Behaviour driven infrastructure through Cucumber

Martin Englund posted an open question to the Puppet mailing list a few days ago asking how people are verifying their systems are built as expected:

When you write code, you always use unit testing & integration testing to verify that the application is working as expected, but why don’t we use that when we install a system?

What are you using to verify that your system is correctly configured and behaves the way you want?

He linked to a blog post demonstrating how he was verifying his machines using Cucumber.

Coincidentally, about a week earlier at Devopsdays in Gent, I was talking to Felix Kronlage and Bernd Ahlers from bytemine about doing similar things through testing SSH and mail delivery with cucumber-nagios.

It’s pretty cool people are thinking about doing BDD/TDD with infrastructure, and it’s even cooler that the tools are at the point where doing this is actually possible.

When doing software testing, your testing tool is normally separate from the language and libraries you’re building the software with (but almost always written in the same language).
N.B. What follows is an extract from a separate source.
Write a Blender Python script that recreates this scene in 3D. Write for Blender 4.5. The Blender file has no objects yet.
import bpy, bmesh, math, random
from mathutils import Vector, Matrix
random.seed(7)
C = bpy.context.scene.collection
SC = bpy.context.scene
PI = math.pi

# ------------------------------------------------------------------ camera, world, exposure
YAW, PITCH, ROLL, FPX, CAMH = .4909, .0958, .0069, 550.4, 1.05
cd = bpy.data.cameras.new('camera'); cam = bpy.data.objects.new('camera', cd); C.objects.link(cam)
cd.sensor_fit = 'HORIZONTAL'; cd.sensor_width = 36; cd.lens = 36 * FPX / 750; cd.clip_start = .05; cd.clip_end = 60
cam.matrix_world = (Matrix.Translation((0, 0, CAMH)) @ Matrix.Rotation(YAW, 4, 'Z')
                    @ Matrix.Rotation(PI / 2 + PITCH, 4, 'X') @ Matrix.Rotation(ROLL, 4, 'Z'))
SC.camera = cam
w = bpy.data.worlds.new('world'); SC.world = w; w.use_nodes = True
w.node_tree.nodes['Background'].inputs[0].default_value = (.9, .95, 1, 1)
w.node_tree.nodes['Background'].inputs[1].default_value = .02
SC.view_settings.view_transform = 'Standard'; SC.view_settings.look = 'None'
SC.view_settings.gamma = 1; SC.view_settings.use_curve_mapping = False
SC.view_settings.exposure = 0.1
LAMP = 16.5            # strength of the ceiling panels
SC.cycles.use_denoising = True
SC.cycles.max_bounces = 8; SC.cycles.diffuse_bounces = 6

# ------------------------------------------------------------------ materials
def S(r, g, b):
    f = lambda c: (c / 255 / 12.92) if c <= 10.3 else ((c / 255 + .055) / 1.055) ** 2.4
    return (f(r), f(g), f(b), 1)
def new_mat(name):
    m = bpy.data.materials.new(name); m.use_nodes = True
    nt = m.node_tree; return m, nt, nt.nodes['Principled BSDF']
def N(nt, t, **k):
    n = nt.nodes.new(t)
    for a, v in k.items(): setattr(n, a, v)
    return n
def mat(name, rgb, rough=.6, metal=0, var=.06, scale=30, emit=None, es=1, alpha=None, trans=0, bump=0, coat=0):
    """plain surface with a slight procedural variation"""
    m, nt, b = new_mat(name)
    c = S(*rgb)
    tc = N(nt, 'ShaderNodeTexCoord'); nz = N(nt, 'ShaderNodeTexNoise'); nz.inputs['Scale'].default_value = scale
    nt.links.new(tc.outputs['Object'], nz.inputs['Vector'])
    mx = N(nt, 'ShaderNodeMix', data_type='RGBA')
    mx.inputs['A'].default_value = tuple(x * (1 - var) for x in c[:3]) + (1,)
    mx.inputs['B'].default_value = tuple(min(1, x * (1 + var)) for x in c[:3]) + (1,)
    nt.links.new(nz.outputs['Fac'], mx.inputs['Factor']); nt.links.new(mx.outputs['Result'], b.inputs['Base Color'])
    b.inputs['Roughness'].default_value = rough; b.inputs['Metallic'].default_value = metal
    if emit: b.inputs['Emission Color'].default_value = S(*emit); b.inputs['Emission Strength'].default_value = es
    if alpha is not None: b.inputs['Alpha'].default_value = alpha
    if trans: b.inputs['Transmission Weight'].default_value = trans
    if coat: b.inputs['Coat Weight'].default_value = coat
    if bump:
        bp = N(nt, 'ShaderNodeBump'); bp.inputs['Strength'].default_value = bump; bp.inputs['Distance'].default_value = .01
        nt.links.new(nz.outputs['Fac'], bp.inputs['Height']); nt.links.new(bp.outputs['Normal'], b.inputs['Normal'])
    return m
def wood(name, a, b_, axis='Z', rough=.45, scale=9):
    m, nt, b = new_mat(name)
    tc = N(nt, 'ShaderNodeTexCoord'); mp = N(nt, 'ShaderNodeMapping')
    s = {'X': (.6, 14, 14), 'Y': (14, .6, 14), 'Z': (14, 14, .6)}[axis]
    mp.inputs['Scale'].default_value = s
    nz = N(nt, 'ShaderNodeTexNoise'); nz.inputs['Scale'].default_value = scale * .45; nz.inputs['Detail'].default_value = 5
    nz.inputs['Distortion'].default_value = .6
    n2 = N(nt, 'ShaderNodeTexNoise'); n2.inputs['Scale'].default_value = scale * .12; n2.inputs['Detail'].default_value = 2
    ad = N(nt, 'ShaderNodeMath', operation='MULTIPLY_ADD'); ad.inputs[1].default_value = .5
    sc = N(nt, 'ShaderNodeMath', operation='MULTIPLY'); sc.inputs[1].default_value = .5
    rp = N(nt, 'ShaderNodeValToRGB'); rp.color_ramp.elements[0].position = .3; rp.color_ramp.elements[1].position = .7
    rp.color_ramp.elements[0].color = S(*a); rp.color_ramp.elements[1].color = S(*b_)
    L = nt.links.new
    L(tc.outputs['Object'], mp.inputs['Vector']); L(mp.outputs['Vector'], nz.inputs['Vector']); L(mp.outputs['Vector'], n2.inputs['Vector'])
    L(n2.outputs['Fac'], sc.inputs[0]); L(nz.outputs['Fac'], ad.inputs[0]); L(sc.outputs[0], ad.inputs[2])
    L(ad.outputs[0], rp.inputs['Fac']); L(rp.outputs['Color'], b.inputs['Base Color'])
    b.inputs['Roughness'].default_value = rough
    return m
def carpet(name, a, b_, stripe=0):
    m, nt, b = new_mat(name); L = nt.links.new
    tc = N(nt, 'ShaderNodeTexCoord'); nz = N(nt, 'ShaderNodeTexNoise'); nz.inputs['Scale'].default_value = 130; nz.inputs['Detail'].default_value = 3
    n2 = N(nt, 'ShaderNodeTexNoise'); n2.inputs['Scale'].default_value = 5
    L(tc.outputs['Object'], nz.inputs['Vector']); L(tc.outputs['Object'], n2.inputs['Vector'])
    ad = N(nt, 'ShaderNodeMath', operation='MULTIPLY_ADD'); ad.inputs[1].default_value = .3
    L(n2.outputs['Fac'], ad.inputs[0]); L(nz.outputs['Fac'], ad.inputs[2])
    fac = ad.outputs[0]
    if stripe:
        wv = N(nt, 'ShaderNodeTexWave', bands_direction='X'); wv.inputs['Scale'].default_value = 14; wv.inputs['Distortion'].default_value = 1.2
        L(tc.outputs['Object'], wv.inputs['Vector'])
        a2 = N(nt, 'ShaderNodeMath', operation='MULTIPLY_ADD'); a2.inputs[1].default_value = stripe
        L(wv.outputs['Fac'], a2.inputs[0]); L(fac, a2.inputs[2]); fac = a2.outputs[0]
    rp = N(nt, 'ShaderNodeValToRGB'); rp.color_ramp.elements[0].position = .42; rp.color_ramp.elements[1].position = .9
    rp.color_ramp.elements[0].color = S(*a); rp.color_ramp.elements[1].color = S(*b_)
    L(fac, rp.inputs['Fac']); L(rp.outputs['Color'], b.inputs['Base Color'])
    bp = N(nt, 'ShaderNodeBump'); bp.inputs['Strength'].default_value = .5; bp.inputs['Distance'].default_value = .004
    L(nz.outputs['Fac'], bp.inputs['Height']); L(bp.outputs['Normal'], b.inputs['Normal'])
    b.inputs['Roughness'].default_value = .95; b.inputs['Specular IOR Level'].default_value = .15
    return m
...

When testing your infrastructure, I think it makes perfect sense to apply this practice.

So to practise Behaviour Driven Infrastructure right now, you can use Cucumber as the testing tool, and Puppet as the programming language.

One advantage of practicising BDD within sysadmin world is that the testing tools aren’t closely coupled to the language our systems are built with - i.e. if you hate Puppet you can use Cfengine, and if Cucumber isn’t cutting it use PyUnit.

But to something tangible!

Building on Martin’s excellent examples, i’ve pushed out a new version of cucumber-nagios that includes some basic SSH interaction steps, so you can start building behavioural tests for your infrastructure:

Feature: example.org ssh logins
  As a user of example.org
  I need to login remotely

  Scenario: Basic login
    Given I have no public keys set
    Then I can ssh to "example.org" with the following credentials:
     | username | password    |
     | lindsay  | spoonofdoom |

  Scenario: Login to multiple hosts
    Given I have no public keys set
    Then I can ssh to the following hosts with these credentials:
     | hostname           | username | password      |
     | example.org        | matthew  | spladeofpain  |
     | mail.example.org   | john     | forkoffury    |
     | web04.example.org  | steve    | sporkofpork   |

  Scenario: Login with a key
    Given I have the following public keys:
     | keyfile                   |
     | /home/user/.ssh/id_dsa |
    Then I can ssh to the following hosts with these credentials:
     | hostname         | username |
     | example.org      | matthew  |
     | mail.example.org | mark     |

  Scenario: Login with an inline key
    Then I can ssh to the following hosts with these credentials:
     | hostname         | username | keyfile                   |
     | example.org      | luke     | /home/luke/.ssh/id_dsa |
     | mail.example.org | john     | /home/john/.ssh/id_dsa |

The above example shows there’s lots of ways to test the same thing (all depending on what you’re trying to achieve), but there is now also suppport for executing shell commands remotely:

  Scenario: Checking /etc/passwd
    When I ssh to "example.org" with the following credentials:
     | username | password      | keyfile                 |
     | jacob    | spifeofstrife | /home/jacob/.ssh/id_dsa |
    And I run "cat /etc/passwd"
    Then I should see "jacob" in the output

I don’t expect you would do a cat /etc/passwd in a real test, however the step definition is a good example of how to interact with an established SSH connection:

When /^I run "([^\"]*)"$/ do |command|
  @output = @connection.exec!(command)
end

Then /^I should see "([^\"]*)" in the output$/ do |string|
  @output.should =~ /#{string}/
end

You’d use this to write specific tests for checking system behaviour, such as local user logins vs LDAP logins, or the presence of a daemon.

So the resulting process may look something like this:

  1. Use cucumber-nagios to write a specification of how you expect your infrastructure to behave.
  2. Hook your new cucumber-nagios checks into Nagios.
  3. Start writing your manifests/cookbooks.
  4. Run your configuration management tool on the node you’re configuring.
  5. Iterate until your monitoring system is silent.

Not only do you have a functional definition of how your machines work that you can use to build your machines, but if your systems deviate from the expected behaviour at any point in the future, you’ll get an alert from your monitoring system.

Maintaining both a configuration management system and a set of integration tests might get annoying after a while, but if you ever decide to migrate to another configuration management system or move your machines into the cloud you’d have a set of tests you could apply immediately.

This could also be useful for moving existing machines into a configuration management system. Write a set of integration tests for your unmanaged machines, run your configuration management system over the existing machines, see if anything is broken.

I’d be interested to hear how this process or similar works for people!